World Forum on Climate Justice
Changing the narrative
To unpack difficult and challenging conversations.
The last four years (2014-2017) have been the warmest in recorded history. In 2017, the atmospheric concentration of carbon dioxide reached a level unseen in at least 3 million years. In 2018, Scotland experienced its highest ever temperature of 33.2°C.
It is evident that the climate is changing and that it is doing so at an unprecedented pace. While its manifestations such as droughts, floods or sea-level rise will affect every country on the planet, not everyone will be impacted in the same way. The rapidly growing socio-economic inequalities across the globe will result in an ever-more disproportionate burden on the poorest and the politically and socio-economically marginalised. Addressing this widening disparity and the resulting climate injustice requires a concerted, collaborative effort to open and address often difficult and challenging conversations on how our societies and economies are affected and how these can be addressed/tackled.

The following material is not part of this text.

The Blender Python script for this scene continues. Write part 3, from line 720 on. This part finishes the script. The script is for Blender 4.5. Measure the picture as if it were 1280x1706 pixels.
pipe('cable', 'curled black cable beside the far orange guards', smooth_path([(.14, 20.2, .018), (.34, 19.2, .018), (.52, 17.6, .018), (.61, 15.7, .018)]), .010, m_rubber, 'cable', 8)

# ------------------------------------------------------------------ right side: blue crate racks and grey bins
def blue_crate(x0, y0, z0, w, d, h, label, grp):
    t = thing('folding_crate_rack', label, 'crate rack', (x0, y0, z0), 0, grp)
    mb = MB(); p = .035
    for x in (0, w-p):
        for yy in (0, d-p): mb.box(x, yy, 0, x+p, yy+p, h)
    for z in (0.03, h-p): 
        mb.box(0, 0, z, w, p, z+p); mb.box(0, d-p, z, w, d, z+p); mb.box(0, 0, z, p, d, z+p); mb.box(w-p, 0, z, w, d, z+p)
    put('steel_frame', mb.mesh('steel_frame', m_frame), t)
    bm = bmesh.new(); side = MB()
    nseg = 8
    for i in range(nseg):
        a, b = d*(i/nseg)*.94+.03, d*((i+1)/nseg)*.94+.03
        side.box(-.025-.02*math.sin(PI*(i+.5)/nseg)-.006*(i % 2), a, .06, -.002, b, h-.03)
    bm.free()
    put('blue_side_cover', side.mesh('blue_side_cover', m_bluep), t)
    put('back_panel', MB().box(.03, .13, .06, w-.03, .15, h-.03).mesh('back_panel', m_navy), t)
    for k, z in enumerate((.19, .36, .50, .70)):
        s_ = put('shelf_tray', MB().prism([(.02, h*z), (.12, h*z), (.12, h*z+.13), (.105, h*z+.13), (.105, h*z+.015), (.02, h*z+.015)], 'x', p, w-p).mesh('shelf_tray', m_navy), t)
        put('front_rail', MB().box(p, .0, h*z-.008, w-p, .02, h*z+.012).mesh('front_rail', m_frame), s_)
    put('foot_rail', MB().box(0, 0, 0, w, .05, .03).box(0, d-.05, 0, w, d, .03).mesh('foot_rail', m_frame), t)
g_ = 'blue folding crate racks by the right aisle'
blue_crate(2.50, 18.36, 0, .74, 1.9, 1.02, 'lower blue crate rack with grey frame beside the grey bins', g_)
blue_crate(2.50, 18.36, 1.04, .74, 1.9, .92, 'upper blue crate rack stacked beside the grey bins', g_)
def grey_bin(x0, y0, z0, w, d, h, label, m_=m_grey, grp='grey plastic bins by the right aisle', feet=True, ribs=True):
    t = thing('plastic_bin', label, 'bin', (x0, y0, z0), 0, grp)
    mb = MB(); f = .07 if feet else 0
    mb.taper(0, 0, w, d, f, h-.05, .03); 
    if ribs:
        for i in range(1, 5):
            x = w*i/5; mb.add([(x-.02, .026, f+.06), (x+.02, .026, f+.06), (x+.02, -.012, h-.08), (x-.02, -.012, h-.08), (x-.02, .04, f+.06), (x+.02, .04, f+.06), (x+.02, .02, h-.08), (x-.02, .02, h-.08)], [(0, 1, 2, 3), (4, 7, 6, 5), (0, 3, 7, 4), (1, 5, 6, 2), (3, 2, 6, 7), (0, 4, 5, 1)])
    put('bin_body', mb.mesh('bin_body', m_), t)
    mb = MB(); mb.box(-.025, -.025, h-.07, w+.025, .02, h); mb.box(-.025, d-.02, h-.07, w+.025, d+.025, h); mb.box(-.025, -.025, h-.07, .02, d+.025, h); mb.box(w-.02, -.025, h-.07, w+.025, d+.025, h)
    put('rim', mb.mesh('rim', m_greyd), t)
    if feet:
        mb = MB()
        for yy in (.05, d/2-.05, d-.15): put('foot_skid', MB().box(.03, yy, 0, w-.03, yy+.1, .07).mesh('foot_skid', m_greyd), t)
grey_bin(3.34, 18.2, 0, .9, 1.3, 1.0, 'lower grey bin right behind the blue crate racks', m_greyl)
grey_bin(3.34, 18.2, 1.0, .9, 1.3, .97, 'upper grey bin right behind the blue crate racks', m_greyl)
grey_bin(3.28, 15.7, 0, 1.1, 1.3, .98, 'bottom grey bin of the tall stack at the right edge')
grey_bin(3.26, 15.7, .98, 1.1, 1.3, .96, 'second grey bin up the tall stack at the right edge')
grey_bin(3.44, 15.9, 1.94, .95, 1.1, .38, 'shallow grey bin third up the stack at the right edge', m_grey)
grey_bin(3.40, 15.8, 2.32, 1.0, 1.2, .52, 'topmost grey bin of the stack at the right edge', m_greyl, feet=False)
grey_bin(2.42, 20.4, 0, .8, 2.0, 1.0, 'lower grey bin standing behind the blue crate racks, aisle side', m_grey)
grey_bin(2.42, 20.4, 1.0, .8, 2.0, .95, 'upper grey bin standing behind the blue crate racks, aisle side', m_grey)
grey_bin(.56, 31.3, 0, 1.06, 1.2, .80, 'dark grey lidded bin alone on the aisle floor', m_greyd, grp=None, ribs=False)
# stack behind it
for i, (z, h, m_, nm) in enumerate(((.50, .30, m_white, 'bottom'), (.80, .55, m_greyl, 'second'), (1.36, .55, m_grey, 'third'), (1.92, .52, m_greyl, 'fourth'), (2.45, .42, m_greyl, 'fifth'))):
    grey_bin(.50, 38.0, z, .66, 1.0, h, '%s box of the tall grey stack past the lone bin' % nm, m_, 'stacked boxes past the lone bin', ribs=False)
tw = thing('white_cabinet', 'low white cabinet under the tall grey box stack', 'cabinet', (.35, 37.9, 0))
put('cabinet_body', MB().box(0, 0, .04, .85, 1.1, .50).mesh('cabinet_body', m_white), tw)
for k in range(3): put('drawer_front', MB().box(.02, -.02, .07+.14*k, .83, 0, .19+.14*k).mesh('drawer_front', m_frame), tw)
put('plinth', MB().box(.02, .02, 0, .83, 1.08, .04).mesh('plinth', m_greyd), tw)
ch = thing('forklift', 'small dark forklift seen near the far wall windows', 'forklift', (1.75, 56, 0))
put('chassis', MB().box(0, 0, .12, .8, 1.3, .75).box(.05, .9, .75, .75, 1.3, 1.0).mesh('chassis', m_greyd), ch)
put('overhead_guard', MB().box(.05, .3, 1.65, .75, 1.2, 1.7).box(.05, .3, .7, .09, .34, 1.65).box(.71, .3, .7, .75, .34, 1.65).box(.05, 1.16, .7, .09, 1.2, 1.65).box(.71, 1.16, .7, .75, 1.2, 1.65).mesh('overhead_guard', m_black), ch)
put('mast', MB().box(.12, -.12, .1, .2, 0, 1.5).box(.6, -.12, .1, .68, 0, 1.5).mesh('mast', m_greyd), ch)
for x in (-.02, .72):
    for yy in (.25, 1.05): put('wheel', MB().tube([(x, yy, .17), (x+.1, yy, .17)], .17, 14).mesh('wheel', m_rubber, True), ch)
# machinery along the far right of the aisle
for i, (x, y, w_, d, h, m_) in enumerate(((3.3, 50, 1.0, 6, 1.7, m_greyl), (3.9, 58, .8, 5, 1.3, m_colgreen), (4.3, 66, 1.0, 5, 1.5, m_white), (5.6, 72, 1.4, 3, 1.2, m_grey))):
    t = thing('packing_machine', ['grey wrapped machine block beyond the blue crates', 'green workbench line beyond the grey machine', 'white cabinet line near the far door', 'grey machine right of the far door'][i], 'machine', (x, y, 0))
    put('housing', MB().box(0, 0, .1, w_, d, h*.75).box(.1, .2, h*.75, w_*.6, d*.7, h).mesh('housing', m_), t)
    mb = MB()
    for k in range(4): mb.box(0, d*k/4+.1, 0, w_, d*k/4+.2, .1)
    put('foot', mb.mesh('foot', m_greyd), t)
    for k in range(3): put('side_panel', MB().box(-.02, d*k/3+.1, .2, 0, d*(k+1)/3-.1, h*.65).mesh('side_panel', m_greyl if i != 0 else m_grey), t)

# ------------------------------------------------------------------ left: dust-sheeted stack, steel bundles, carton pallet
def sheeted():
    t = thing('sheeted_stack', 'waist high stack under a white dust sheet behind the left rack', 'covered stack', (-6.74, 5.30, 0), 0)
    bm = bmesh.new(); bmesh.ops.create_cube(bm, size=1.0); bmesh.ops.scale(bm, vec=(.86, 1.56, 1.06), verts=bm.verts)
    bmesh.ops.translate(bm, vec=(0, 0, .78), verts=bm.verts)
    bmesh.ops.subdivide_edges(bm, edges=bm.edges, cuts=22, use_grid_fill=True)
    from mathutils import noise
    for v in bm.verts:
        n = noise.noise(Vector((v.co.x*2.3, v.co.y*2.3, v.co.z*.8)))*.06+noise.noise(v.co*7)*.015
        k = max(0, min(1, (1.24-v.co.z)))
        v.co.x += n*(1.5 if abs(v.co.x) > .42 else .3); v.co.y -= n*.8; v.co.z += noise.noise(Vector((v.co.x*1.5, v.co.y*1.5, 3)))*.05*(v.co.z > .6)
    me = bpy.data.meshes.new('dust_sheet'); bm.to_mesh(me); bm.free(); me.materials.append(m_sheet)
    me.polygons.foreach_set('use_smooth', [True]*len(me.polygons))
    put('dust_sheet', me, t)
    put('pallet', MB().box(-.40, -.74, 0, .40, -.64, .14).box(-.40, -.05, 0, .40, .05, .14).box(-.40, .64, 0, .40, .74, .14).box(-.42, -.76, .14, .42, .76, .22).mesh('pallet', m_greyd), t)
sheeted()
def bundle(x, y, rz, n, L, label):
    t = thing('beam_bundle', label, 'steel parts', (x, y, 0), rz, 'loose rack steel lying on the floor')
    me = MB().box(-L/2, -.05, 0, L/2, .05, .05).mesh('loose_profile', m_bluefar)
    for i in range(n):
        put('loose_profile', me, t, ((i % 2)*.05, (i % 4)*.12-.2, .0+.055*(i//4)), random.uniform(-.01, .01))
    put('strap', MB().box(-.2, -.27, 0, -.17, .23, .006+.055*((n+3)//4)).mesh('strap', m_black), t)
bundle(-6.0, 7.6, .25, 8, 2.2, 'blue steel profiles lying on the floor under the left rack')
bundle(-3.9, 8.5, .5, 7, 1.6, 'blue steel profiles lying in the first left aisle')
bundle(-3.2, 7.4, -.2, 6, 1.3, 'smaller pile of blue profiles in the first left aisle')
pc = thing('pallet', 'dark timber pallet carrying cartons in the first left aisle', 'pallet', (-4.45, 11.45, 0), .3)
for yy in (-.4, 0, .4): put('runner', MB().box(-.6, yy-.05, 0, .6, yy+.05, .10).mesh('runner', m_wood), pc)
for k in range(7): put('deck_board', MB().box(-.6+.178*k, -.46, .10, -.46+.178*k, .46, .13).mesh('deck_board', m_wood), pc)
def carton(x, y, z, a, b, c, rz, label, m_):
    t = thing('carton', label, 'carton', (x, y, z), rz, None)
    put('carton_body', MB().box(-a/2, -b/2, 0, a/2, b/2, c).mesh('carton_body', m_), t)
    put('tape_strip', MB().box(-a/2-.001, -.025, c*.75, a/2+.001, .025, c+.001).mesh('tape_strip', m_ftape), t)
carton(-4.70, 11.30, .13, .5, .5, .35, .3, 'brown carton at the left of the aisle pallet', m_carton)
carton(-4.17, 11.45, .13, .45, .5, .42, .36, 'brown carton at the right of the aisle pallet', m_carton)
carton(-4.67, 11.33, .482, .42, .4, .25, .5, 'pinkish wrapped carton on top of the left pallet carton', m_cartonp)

The World Forum on Climate Justice – organised by Elsevier in partnership with the GCU Centre for Climate Justice - cuts across all the United Nations Sustainable Development Goals and aims to promote excellence in research by creating an environment that will enable discussion and debate in conceptual and empirical research on climate justice and will be a platform for fostering collaboration, networking and wider engagement.